Os dedos são os das mulheres no metropolitano parisiense, de manhã cedo, que saíram das suas casas firmemente decididas; as braguilhas são as dos homens sobre os quais Louis Aragon escreve terem sido «violentamente arrancados ao sono» e que, ali, de pé no metropolitano, antes do sequestro do seu dia pelo trabalho, «readquirem a consciência do seu corpo». As mulheres são aquelas que a promessa de uma aventura, ou talvez apenas de um prazer furtivo, arranca momentaneamente à moral que torna o seu quotidiano tão triste. Aquele que narra ter sido sua presa deslumbrada admira «a sua coragem no assalto». Ditosos os homens que, no meio da multidão indiferente e dos sobressaltos das carruagens, foram abordados por mulheres tão livres! Nas páginas seguintes, Aragon relata tais encontros: como uma mulher da qual espera uma carícia o agarra, pelo contrário, violentamente, ou como quando se encontra colado às costas de uma outra, esta, sob o pretexto de manter o equilíbrio face ao movimento do comboio, afasta as nádegas para melhor ir e vir ao longo do seu sexo. A entrada em circulação das primeiras linhas de metropolitano é contemporânea dos primeiros movimentos de emancipação das mulheres.
Este relato, escrito no final dos anos 20, faz parte, sob o título «L’instant», da obra La Défense de l’infini, cujo manuscrito Aragon queimou diante da sua amante de então, a muito independente Nancy Cunard, que mantinha numerosas relações. Nancy deixou Louis pouco tempo depois. Alguns excertos desse livro já anteriormente publicados, alguns textos publicados anonimamente, como Le Con d’Irène, e ainda outros inéditos foram editados com o título La Défense de l’infini (fragments) em 1986, ou seja, depois da morte do escritor. Há páginas cujas justeza do olhar e beleza da língua elevam a potência pornográfica ao seu paroxismo. Não consigo lê-las sem sentir um ardor imediato na parte inferior do meu ventre.

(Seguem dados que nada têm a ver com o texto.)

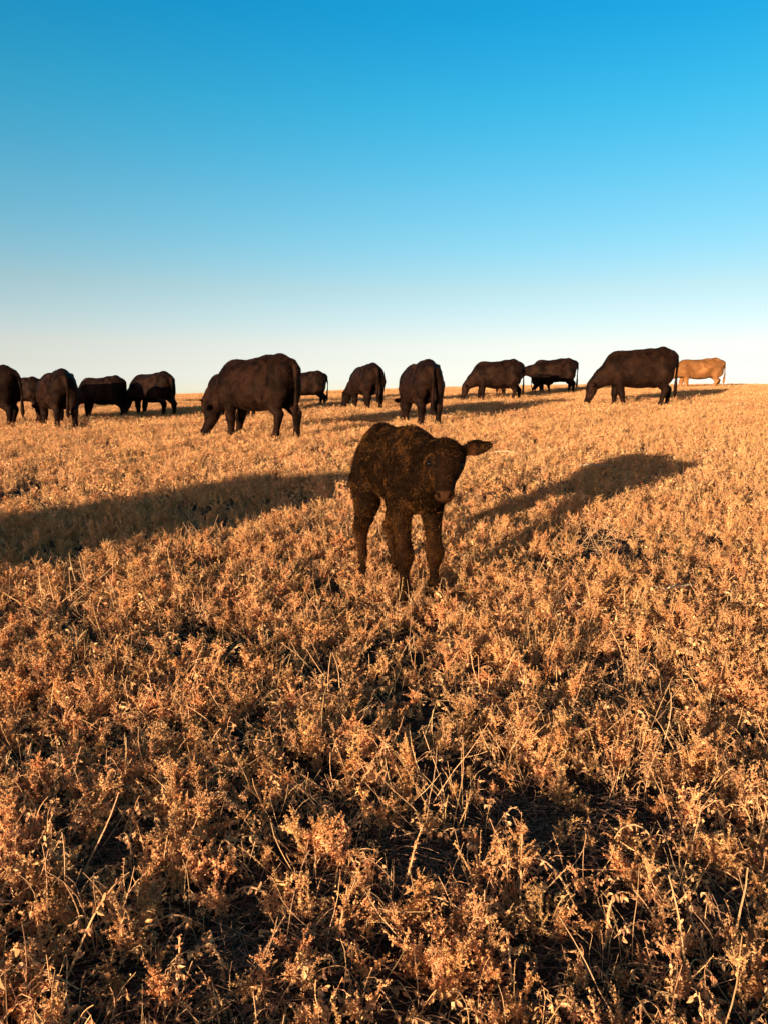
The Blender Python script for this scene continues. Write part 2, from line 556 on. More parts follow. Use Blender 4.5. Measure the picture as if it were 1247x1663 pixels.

Sou uma mulher tímida, menos agora do que quando era mais nova. O olhar dos homens embaraçava-me, não por ter medo daquilo que ele supunha, nem por vergonha do que poderia supor de mim, mas sobretudo porque me remetia para o pensamento do meu corpo, que eu achava pouco elegante, e esse pensamento encerrava uma panóplia de preocupações narcísicas. Foi por essa razão que muito me precipitei nos gestos, sem dúvida para neles ocultar o meu corpo. Mas tomar a iniciativa dos gestos no metropolitano que utilizo todos os dias desde que tive de começar a ganhar a vida, ou seja, desde os meus 18 anos, isso, nunca o ousei. Claro que acontecia deixar que mo fizessem com gentileza. Um dia, na soleira da minha porta, beijei um tipo que me tinha seguido até à rua e que não queria mais nada, que se foi embora satisfeito. Uma única vez revoltei-me, mas foi no autocarro, num dia de greve, e os congestionamentos da circulação tinham-me atrasado muito para uma consulta no psicanalista. É verdade que estávamos numa época diferente daquela de que fala Aragon: já não acreditávamos na virtude da castidade, vivíamos juntos sem nos casarmos ou divorciávamo-nos quando o amor acabava, já não acreditávamos em Deus e atirávamos pedras à polícia. Eu fazia amor como queria, com quem queria.
Toda a minha vida, no entanto, tive a fantasia de que um desejo flutuante, lábil, preenchesse a atmosfera urbana e suavizasse os hábitos dos citadinos apressados, agredidos e prisioneiros. Uma mão que nos segura a porta e que acariciamos, uma outra que sobe ao longo das nossas pernas quando as expomos à pessoa atrás de nós na escada rolante, um descomprometido roçar ou sorriso cúmplice quando se tem de deslizar para fora da massa humana de uma carruagem de metropolitano em hora de ponta. Tudo desta forma, apenas de passagem, sem outras consequências. Gestos e olhares que preencheriam o ar entre cada um de nós e todos os outros com uma matéria suave como algodão, que amoleceria a carne, apaziguaria os mais hostis, venceria a resistência dos mais blindados. Infelizmente, no metropolitano de hoje instalou-se um espaço incomensurável entre as mulheres e os homens, que não se dedicam senão a acariciar os seus telemóveis.